PROBLEM TO WORK ON
Return each line of the data below exactly, omitting any pictures.

|---|

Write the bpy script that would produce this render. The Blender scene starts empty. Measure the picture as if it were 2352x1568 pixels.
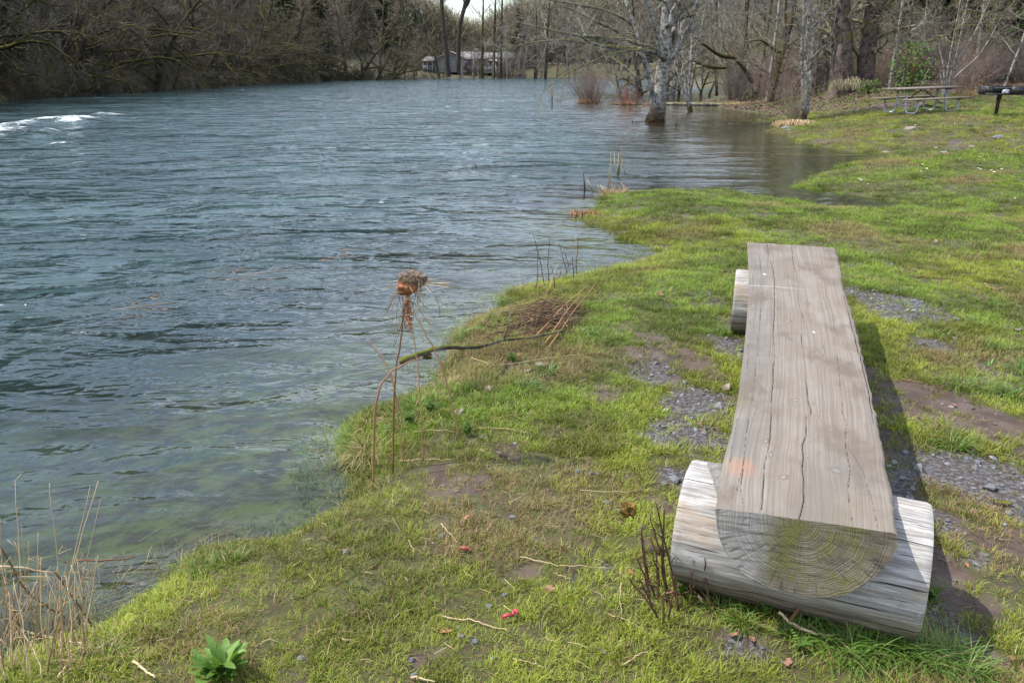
import bpy, math, random
import numpy as np
from mathutils import Vector
random.seed(7)
rs = np.random.RandomState(11)
PI = math.pi
sc = bpy.context.scene
COL = sc.collection
# ------------------------------------------------------------------ camera geometry (photo 2352 px wide)
F = 1825.0; PIT = math.atan(626/1825.0); H = 1.63; ZW = -0.22
CP, SP = math.cos(PIT), math.sin(PIT)
def ray(x, y):
    dx = (x-1176)/F; dy = -(y-784)/F
    return (dx, CP+dy*SP, -SP+dy*CP)
def at(x, y, z=0.0):
    d = ray(x, y); t = (z-H)/d[2]; return Vector((d[0]*t, d[1]*t, z))
def W(x, y, Y):
    d = ray(x, y); t = Y/d[1]; return Vector((d[0]*t, Y, H+d[2]*t))
# ------------------------------------------------------------------ noise
def _h(ix, iy, s):
    n = (ix.astype(np.int64)*374761393 + iy.astype(np.int64)*668265263 + s*1442695041) & 0xffffffff
    n = ((n ^ (n >> 13))*1274126177) & 0xffffffff
    n = ((n ^ (n >> 16))*2246822519) & 0xffffffff
    return ((n ^ (n >> 15)) & 0xffffff)/float(0xffffff)
def vn(x, y, s=0):
    ix = np.floor(x); iy = np.floor(y); fx = x-ix; fy = y-iy
    fx = fx*fx*fx*(fx*(fx*6-15)+10); fy = fy*fy*fy*(fy*(fy*6-15)+10)
    a = _h(ix, iy, s); b = _h(ix+1, iy, s); c = _h(ix, iy+1, s); d = _h(ix+1, iy+1, s)
    return (a+(b-a)*fx)*(1-fy)+(c+(d-c)*fx)*fy
def fbm(x, y, s=0, o=4):
    v = 0; a = .5; t = 0
    for k in range(o):
        v = v+a*vn(x, y, s+k*17); t += a; x = x*2.03+5.1; y = y*2.03-3.7; a *= .5
    return v/t
def sst(x, a, b):
    t = np.clip((x-a)/(b-a), 0, 1); return t*t*(3-2*t)
# ------------------------------------------------------------------ mesh helpers
def mkmesh(name, V, faces, mat=None, attrs=None, smooth=True, mats=None, midx=None):
    """faces: list of int arrays (m,k)"""
    me = bpy.data.meshes.new(name)
    V = np.asarray(V, dtype=np.float32).reshape(-1, 3)
    faces = [np.asarray(f, dtype=np.int32) for f in faces if len(f)]
    me.vertices.add(len(V)); me.vertices.foreach_set('co', V.ravel())
    nl = sum(f.size for f in faces); npol = sum(len(f) for f in faces)
    me.loops.add(nl); me.loops.foreach_set('vertex_index', np.concatenate([f.ravel() for f in faces]))
    me.polygons.add(npol)
    tot = np.concatenate([np.full(len(f), f.shape[1], dtype=np.int32) for f in faces])
    st = np.concatenate([[0], np.cumsum(tot)[:-1]]).astype(np.int32)
    me.polygons.foreach_set('loop_start', st); me.polygons.foreach_set('loop_total', tot)
    if smooth: me.polygons.foreach_set('use_smooth', np.ones(npol, dtype=bool))
    if midx is not None: me.polygons.foreach_set('material_index', np.asarray(midx, dtype=np.int32))
    for m in (mats or ([mat] if mat else [])): me.materials.append(m)
    for k, a in (attrs or {}).items():
        a = np.asarray(a, dtype=np.float32)
        if a.ndim == 1:
            at_ = me.attributes.new(k, 'FLOAT', 'POINT'); at_.data.foreach_set('value', a)
        else:
            at_ = me.attributes.new(k, 'FLOAT_VECTOR', 'POINT'); at_.data.foreach_set('vector', a.ravel())
    me.update(calc_edges=True); me.validate()
    return me
def ob(name, me, parent=None, loc=None):
    o = bpy.data.objects.new(name, me); COL.objects.link(o)
    if parent: o.parent = parent
    if loc is not None: o.location = loc
    return o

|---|

SOLUTION TO THIS EXERCISE
Write the bpy script that would produce this render. The Blender scene starts empty. Measure the picture as if it were 2352x1568 pixels.
import bpy, math, random
import numpy as np
from mathutils import Vector
random.seed(7)
rs = np.random.RandomState(11)
PI = math.pi
sc = bpy.context.scene
COL = sc.collection
# ------------------------------------------------------------------ camera geometry (photo 2352 px wide)
F = 1825.0; PIT = math.atan(626/1825.0); H = 1.63; ZW = -0.22
CP, SP = math.cos(PIT), math.sin(PIT)
def ray(x, y):
    dx = (x-1176)/F; dy = -(y-784)/F
    return (dx, CP+dy*SP, -SP+dy*CP)
def at(x, y, z=0.0):
    d = ray(x, y); t = (z-H)/d[2]; return Vector((d[0]*t, d[1]*t, z))
def W(x, y, Y):
    d = ray(x, y); t = Y/d[1]; return Vector((d[0]*t, Y, H+d[2]*t))
# ------------------------------------------------------------------ noise
def _h(ix, iy, s):
    n = (ix.astype(np.int64)*374761393 + iy.astype(np.int64)*668265263 + s*1442695041) & 0xffffffff
    n = ((n ^ (n >> 13))*1274126177) & 0xffffffff
    n = ((n ^ (n >> 16))*2246822519) & 0xffffffff
    return ((n ^ (n >> 15)) & 0xffffff)/float(0xffffff)
def vn(x, y, s=0):
    ix = np.floor(x); iy = np.floor(y); fx = x-ix; fy = y-iy
    fx = fx*fx*fx*(fx*(fx*6-15)+10); fy = fy*fy*fy*(fy*(fy*6-15)+10)
    a = _h(ix, iy, s); b = _h(ix+1, iy, s); c = _h(ix, iy+1, s); d = _h(ix+1, iy+1, s)
    return (a+(b-a)*fx)*(1-fy)+(c+(d-c)*fx)*fy
def fbm(x, y, s=0, o=4):
    v = 0; a = .5; t = 0
    for k in range(o):
        v = v+a*vn(x, y, s+k*17); t += a; x = x*2.03+5.1; y = y*2.03-3.7; a *= .5
    return v/t
def sst(x, a, b):
    t = np.clip((x-a)/(b-a), 0, 1); return t*t*(3-2*t)
# ------------------------------------------------------------------ mesh helpers
def mkmesh(name, V, faces, mat=None, attrs=None, smooth=True, mats=None, midx=None):
    """faces: list of int arrays (m,k)"""
    me = bpy.data.meshes.new(name)
    V = np.asarray(V, dtype=np.float32).reshape(-1, 3)
    faces = [np.asarray(f, dtype=np.int32) for f in faces if len(f)]
    me.vertices.add(len(V)); me.vertices.foreach_set('co', V.ravel())
    nl = sum(f.size for f in faces); npol = sum(len(f) for f in faces)
    me.loops.add(nl); me.loops.foreach_set('vertex_index', np.concatenate([f.ravel() for f in faces]))
    me.polygons.add(npol)
    tot = np.concatenate([np.full(len(f), f.shape[1], dtype=np.int32) for f in faces])
    st = np.concatenate([[0], np.cumsum(tot)[:-1]]).astype(np.int32)
    me.polygons.foreach_set('loop_start', st); me.polygons.foreach_set('loop_total', tot)
    if smooth: me.polygons.foreach_set('use_smooth', np.ones(npol, dtype=bool))
    if midx is not None: me.polygons.foreach_set('material_index', np.asarray(midx, dtype=np.int32))
    for m in (mats or ([mat] if mat else [])): me.materials.append(m)
    for k, a in (attrs or {}).items():
        a = np.asarray(a, dtype=np.float32)
        if a.ndim == 1:
            at_ = me.attributes.new(k, 'FLOAT', 'POINT'); at_.data.foreach_set('value', a)
        else:
            at_ = me.attributes.new(k, 'FLOAT_VECTOR', 'POINT'); at_.data.foreach_set('vector', a.ravel())
    me.update(calc_edges=True); me.validate()
    return me
def ob(name, me, parent=None, loc=None):
    o = bpy.data.objects.new(name, me); COL.objects.link(o)
    if parent: o.parent = parent
    if loc is not None: o.location = loc
    return o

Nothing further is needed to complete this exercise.